Campbell Soup Ordered to Pay $17 Million in Patent Infringement Case Over Display Racks

A federal jury in Illinois has ordered Campbell Soup Company to pay $17 million to the inventor of patented gravity-fed display racks used to hold and dispense canned soup in grocery stores. The verdict, reached on October 17 in the U.S. District Court for the Northern District of Illinois, found that Campbell and its supplier, Trinity Manufacturing LLC, infringed the plaintiff’s rack design. Trinity was separately ordered to pay $398,564.
The lawsuit accused Campbell and its partners of using display systems that copied Gamon Plus Inc.’s gravity-feed rack, a storage and dispensing design that relies on slanted rails to move cans forward automatically as others are removed. These racks, commonly seen in grocery aisles, keep products visible and within reach for shoppers.
Gamon filed the case in 2015 after Campbell stopped buying its racks following years of business together and began using a competing version made by Trinity Manufacturing. According to court filings, Gamon had sold more than $31 million worth of display racks to Campbell between 2000 and 2007 before the companies ended their arrangement.
The patents at the center of the dispute describe the design and mechanics of these gravity-fed display systems. Gamon alleged that Campbell’s in-store soup dispensers, branded as the “IQ Maximizer,” used those same patented design features without authorization.
In January 2025, U.S. District Judge Georgia N. Alexakis granted partial summary judgment in Gamon’s favor, ruling that Campbell’s racks met every requirement of the patented design. Summary judgment means the court decided certain parts of the case without a trial because the facts were not in dispute.

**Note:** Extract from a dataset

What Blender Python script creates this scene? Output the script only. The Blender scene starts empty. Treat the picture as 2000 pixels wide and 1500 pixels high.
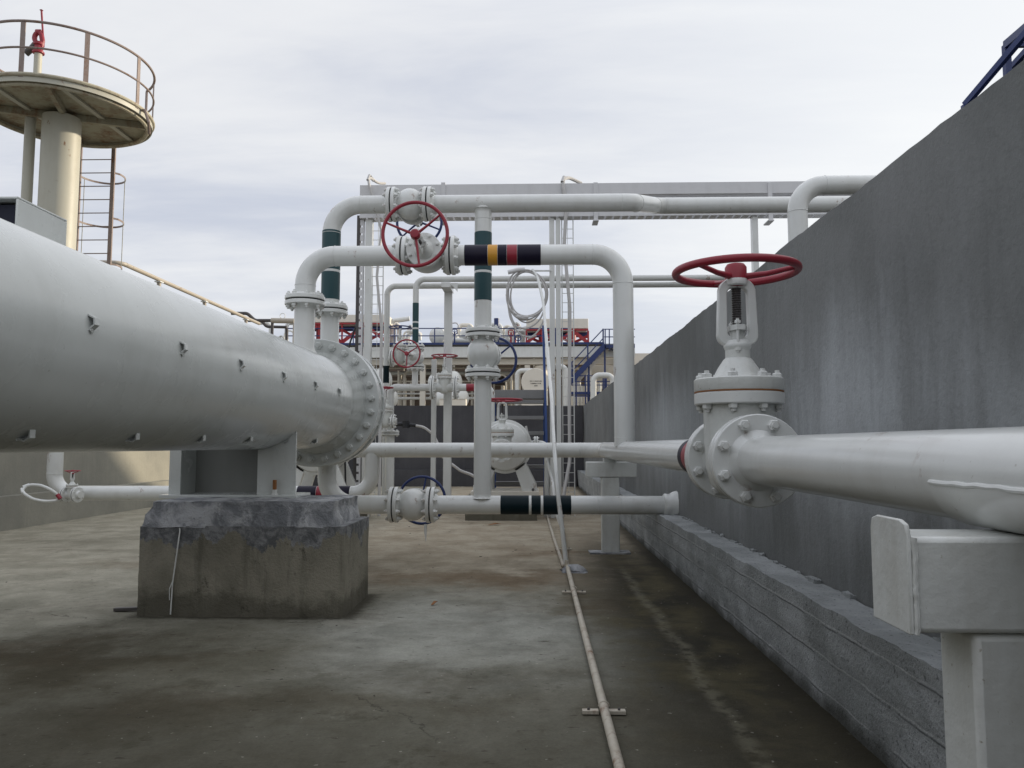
import bpy, math, random
from mathutils import Vector as V, Matrix, Quaternion, noise as mn
R = math.radians
C = bpy.context.scene.collection
SC = bpy.context.scene
random.seed(7)

# ------------------------------------------------------------------ camera, sky, sun, exposure
CAM = V((0, 0, 1.5)); PITCH = R(4.57); YAW = R(1.53); F = 1500.0
cd = bpy.data.cameras.new('camera'); cam = bpy.data.objects.new('camera', cd); C.objects.link(cam)
cam.location = CAM; cam.rotation_euler = (R(90) + PITCH, 0, YAW)
cd.sensor_width = 36; cd.lens = 36 * F / 2000; cd.clip_start = 0.05; cd.clip_end = 1500
SC.camera = cam
CM = cam.rotation_euler.to_matrix()
def at(px, py, d):                      # photo pixel + forward distance -> point in the yard (metres)
    v = CM @ V(((px - 1000) / F, (750 - py) / F, -1.0))
    return CAM + v * (d / v.y)

SUN_EL = R(14); SUN_AZ = R(25)          # azimuth counted from +X towards +Y
SD = V((math.cos(SUN_EL) * math.cos(SUN_AZ), math.cos(SUN_EL) * math.sin(SUN_AZ), math.sin(SUN_EL)))
sl = bpy.data.lights.new('sun', 'SUN'); sl.energy = 4.0; sl.angle = R(1.5); sl.color = (1, .86, .66)
so = bpy.data.objects.new('sun', sl); C.objects.link(so)
so.rotation_euler = SD.to_track_quat('Z', 'Y').to_euler(); so.location = (30, 14, 20)

SC.view_settings.view_transform = 'Standard'; SC.view_settings.look = 'None'
SC.view_settings.exposure = 0.0; SC.view_settings.gamma = 1
W = bpy.data.worlds.new('World'); SC.world = W; W.use_nodes = True

class NT:                               # tiny node helper
    def __init__(s, tree): s.t = tree; s.n = tree.nodes; s.l = tree.links; s.n.clear()
    def add(s, typ, **kw):
        nd = s.n.new(typ)
        for k, v in kw.items():
            if k in nd.bl_rna.properties: setattr(nd, k, v)
        return nd
    def set(s, sock, v):
        if isinstance(v, bpy.types.NodeSocket): s.l.new(v, sock)
        elif isinstance(v, (tuple, list)) and sock.type == 'RGBA' and len(v) == 3: sock.default_value = (*v, 1)
        else: sock.default_value = v
    def math(s, op, a, b=0.0, clamp=False):
        nd = s.n.new('ShaderNodeMath'); nd.operation = op; nd.use_clamp = clamp
        s.set(nd.inputs[0], a); s.set(nd.inputs[1], b); return nd.outputs[0]
    def mix(s, f, a, b, mode='MIX'):
        nd = s.n.new('ShaderNodeMix'); nd.data_type = 'RGBA'; nd.blend_type = mode
        s.set(nd.inputs[0], f); s.set(nd.inputs[6], a); s.set(nd.inputs[7], b); return nd.outputs[2]
    def noise(s, co, scale, detail=4, rough=.55, dist=0.0):
        nd = s.n.new('ShaderNodeTexNoise'); s.l.new(co, nd.inputs['Vector'])
        nd.inputs['Scale'].default_value = scale; nd.inputs['Detail'].default_value = detail
        nd.inputs['Roughness'].default_value = rough; nd.inputs['Distortion'].default_value = dist
        return nd.outputs['Fac']
    def map(s, co, sc=(1, 1, 1), loc=(0, 0, 0)):
        nd = s.n.new('ShaderNodeMapping'); s.l.new(co, nd.inputs[0])
        nd.inputs['Scale'].default_value = sc; nd.inputs['Location'].default_value = loc; return nd.outputs[0]
    def ramp(s, f, a, b):               # smooth 0..1 between a and b
        nd = s.n.new('ShaderNodeMapRange'); nd.interpolation_type = 'SMOOTHSTEP'
        s.set(nd.inputs[0], f); nd.inputs[1].default_value = a; nd.inputs[2].default_value = b
        return nd.outputs[0]
    def obj(s): return s.n.new('ShaderNodeTexCoord').outputs['Object']
    def xyz(s, co):
        nd = s.n.new('ShaderNodeSeparateXYZ'); s.l.new(co, nd.inputs[0]); return nd.outputs

def make_world():
    n = NT(W.node_tree)
    co = n.add('ShaderNodeTexCoord').outputs['Generated']
    x, y, z = n.xyz(co)
    sky = n.add('ShaderNodeTexSky', sky_type='NISHITA', sun_disc=False)
    sky.sun_elevation = SUN_EL; sky.sun_rotation = math.pi / 2 - SUN_AZ
    b1 = n.add('ShaderNodeBackground'); n.l.new(sky.outputs[0], b1.inputs[0]); b1.inputs[1].default_value = 0.1
    zz = n.math('ADD', n.math('MAXIMUM', z, 0.0), 0.16)
    cb = n.add('ShaderNodeCombineXYZ')
    n.set(cb.inputs[0], n.math('DIVIDE', x, zz)); n.set(cb.inputs[1], n.math('DIVIDE', y, zz))
    cl = n.noise(n.map(cb.outputs[0], (.55, 1.15, 1), (3.1, .6, 0)), .8, 7, .58, .35)
    cl2 = n.noise(n.map(cb.outputs[0], (.9, 2.6, 1), (1.7, 4.2, 0)), 1.6, 5, .6, .6)
    f = n.ramp(n.math('ADD', n.math('MULTIPLY', cl, .75), n.math('MULTIPLY', cl2, .25)), .34, .64)
    col = n.mix(f, (.64, .68, .785), (.93, .94, .965))
    dp = n.add('ShaderNodeVectorMath', operation='DOT_PRODUCT'); n.l.new(co, dp.inputs[0]); dp.inputs[1].default_value = SD
    glow = n.ramp(dp.outputs['Value'], .35, 1.0)
    col = n.mix(n.math('MULTIPLY', glow, .85), col, (1.12, 1.13, 1.12))
    up = n.math('ADD', 1.0, n.math('MULTIPLY', n.ramp(z, .45, 1.0), .55))
    b2 = n.add('ShaderNodeBackground'); n.l.new(col, b2.inputs[0]); n.l.new(up, b2.inputs[1])
    mx = n.add('ShaderNodeMixShader'); mx.inputs[0].default_value = .88
    n.l.new(b1.outputs[0], mx.inputs[1]); n.l.new(b2.outputs[0], mx.inputs[2])
    o = n.add('ShaderNodeOutputWorld'); n.l.new(mx.outputs[0], o.inputs[0])
make_world()

# ------------------------------------------------------------------ materials
M = {}
def bsdf(name, col, rough=.5, bump=None, metal=0.0, spec=.5, coat=0.0):
    m = bpy.data.materials.new(name); m.use_nodes = True; n = NT(m.node_tree)
    p = n.add('ShaderNodeBsdfPrincipled'); o = n.add('ShaderNodeOutputMaterial'); n.l.new(p.outputs[0], o.inputs[0])
    c, r, b = col(n) if callable(col) else (col, rough, None)
    n.set(p.inputs['Base Color'], c); n.set(p.inputs['Roughness'], r)
    p.inputs['Metallic'].default_value = metal; p.inputs['Specular IOR Level'].default_value = spec
    if coat: p.inputs['Coat Weight'].default_value = coat; p.inputs['Coat Roughness'].default_value = .17
    if b:
        bn = n.add('ShaderNodeBump'); bn.inputs['Strength'].default_value = b[1]; bn.inputs['Distance'].default_value = b[2]
        n.l.new(b[0], bn.inputs['Height']); n.l.new(bn.outputs[0], p.inputs['Normal'])
    M[name] = m; return m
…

Patent infringement, in this context, refers to one company using or manufacturing a product protected by another company’s patent without permission.

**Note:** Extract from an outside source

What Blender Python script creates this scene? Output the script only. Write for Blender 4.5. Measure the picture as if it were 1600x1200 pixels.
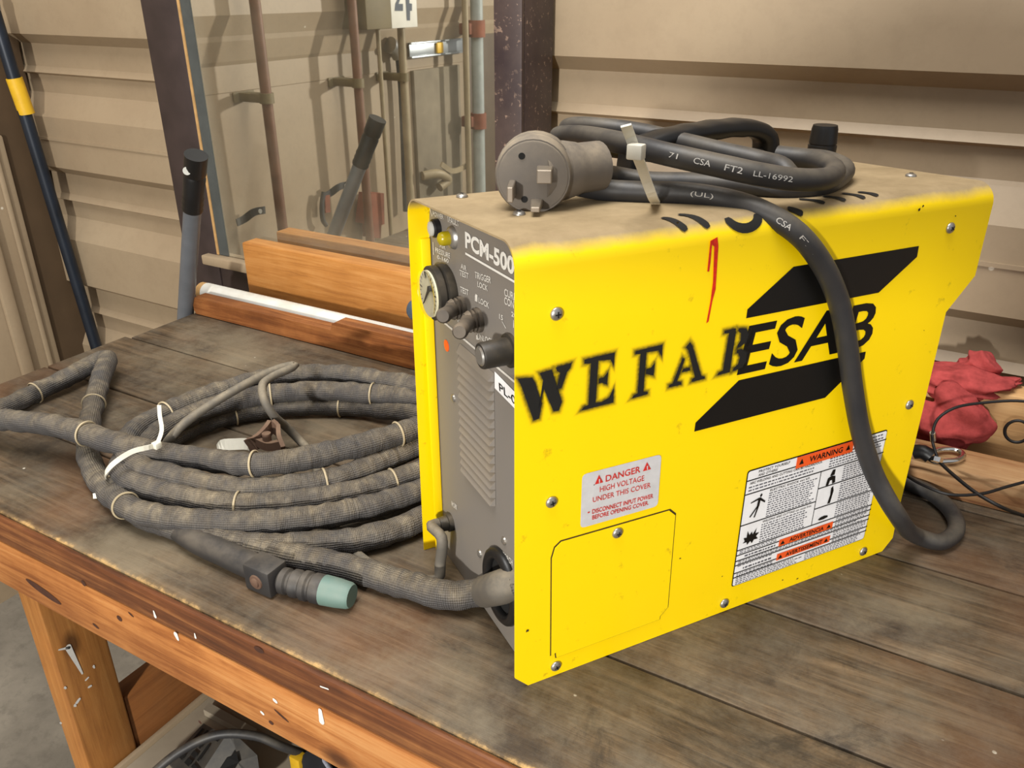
import bpy, bmesh, math, random
from mathutils import Vector, Matrix, noise
from mathutils.geometry import tessellate_polygon
random.seed(7)
for o in list(bpy.data.objects): bpy.data.objects.remove(o)
C = bpy.context.scene
COL = C.collection

# ------------------------------------------------------------------ camera, world, lights
F = 1298.49
PITCH, ROLL, YAW = 0.446812, -0.00171, -0.526596
CAMZ = 1.406
_cy, _sy = math.cos(YAW), math.sin(YAW)
FW = Vector((_sy*math.cos(PITCH), _cy*math.cos(PITCH), -math.sin(PITCH)))
_rt = Vector((_cy, -_sy, 0)); _up = _rt.cross(FW)
RT = math.cos(ROLL)*_rt + math.sin(ROLL)*_up
UP = -math.sin(ROLL)*_rt + math.cos(ROLL)*_up
cam_d = bpy.data.cameras.new('camera'); cam = bpy.data.objects.new('camera', cam_d); COL.objects.link(cam)
cam_d.sensor_width = 36; cam_d.lens = F/1600*36; cam_d.clip_start = .02
cam.matrix_world = Matrix(((RT.x, UP.x, -FW.x, 0), (RT.y, UP.y, -FW.y, 0), (RT.z, UP.z, -FW.z, CAMZ), (0, 0, 0, 1)))
C.camera = cam
C.view_settings.view_transform = 'Standard'; C.view_settings.look = 'None'
C.view_settings.gamma = 1; C.view_settings.use_curve_mapping = False
C.view_settings.exposure = 0.22

w = bpy.data.worlds.new('world'); C.world = w; w.use_nodes = True
w.node_tree.nodes['Background'].inputs[0].default_value = (.95, .97, 1.0, 1)
w.node_tree.nodes['Background'].inputs[1].default_value = .44
def area(name, loc, target, size, power, color):
    l = bpy.data.lights.new(name, 'AREA'); l.shape = 'DISK'; l.size = size; l.energy = power; l.color = color
    o = bpy.data.objects.new(name, l); COL.objects.link(o); o.location = loc
    o.rotation_euler = (Vector(target)-Vector(loc)).to_track_quat('-Z', 'Y').to_euler(); return o
LKEY = Vector((.2, -2.2, 1.62))
area('doorway_light', LKEY, (-.5, .8, 1.0), .16, 80, (1, .965, .90))
area('ceiling_light', (-.5, .1, 3.3), (-.4, .7, .9), 1.4, 58, (1, .97, .93))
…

Before trial, Judge Alexakis issued a detailed opinion explaining how damages should be calculated. She excluded testimony from Gamon’s expert, who had based his damages estimate on Campbell’s total soup sales, finding that the calculation must focus instead on rack sales. The court reasoned that the patent applied only to the rack structure, not to the soup cans it displayed.

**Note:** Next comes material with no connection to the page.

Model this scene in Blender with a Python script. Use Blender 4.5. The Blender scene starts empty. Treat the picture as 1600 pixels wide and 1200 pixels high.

The judge also rejected Gamon’s argument that the racks and soup cans functioned as a single patented unit, noting that the rack could display any cylindrical product, not just soup. Campbell’s expert, who calculated damages based on the market value and licensing potential of the racks, was permitted to testify.
The case followed an earlier review by the U.S. Patent Trial and Appeal Board and the U.S. Court of Appeals for the Federal Circuit. In 2018, the Patent Board upheld key portions of Gamon’s patents, clearing the way for the infringement claims to move forward.
The jury’s verdict finalized a decade of legal disputes between Gamon and Campbell, establishing financial damages and confirming infringement of the patented display rack design.